What can we do?  Well, we can suggest ways in which the system can be changed or regulated to prevent banks siphoning off so much money at every opportunity.  Perhaps we could come up with a mechanism that ensures the banks are rewarded at a level in
keeping with the modest contribution they make to the quality of life in our society.

Could we, for example, legislate to make sure that banks were allowed to charge on mortgage loans no more than 2% above the rate they pay in interest on their poorest deposit account? 

Why should banks not be compelled to pay depositors interest on the hundreds of millions of pounds left by current account holders in their accounts.  After all, they are earning interest on it overnight all the time.

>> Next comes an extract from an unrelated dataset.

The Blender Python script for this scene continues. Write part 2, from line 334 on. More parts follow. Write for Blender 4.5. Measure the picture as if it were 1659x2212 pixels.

At present, banks are for ever changing the interest on deposits held on variable rates.  Short-term bonuses disappear and the deposit is shunted into an account earning almost nothing.  If you’re lucky you will receive a notification of the change; as often as not, you will simply discover what has happened months or even years later.  The banks rely on customer ignorance, inattention or inertia to skim even more
money off the accounts of their customers.  So why don’t we compel banks to return our deposits to us whenever the interest rate changes.  Then, if we still wish them to keep the money at the new rate of 0.01%, we can always transfer it back to them.  Would they still be so keen to reduce interest rates if they thought:

a)        the depositor actually knew what they were doing) 

b)        there was a good chance the deposit would go somewhere else?

Please come up with other ideas on how to put the banks in their place.   This is not intended as an attack on individual bankers or those who work for them.  It is an attack on the system which is economically and socially pernicious.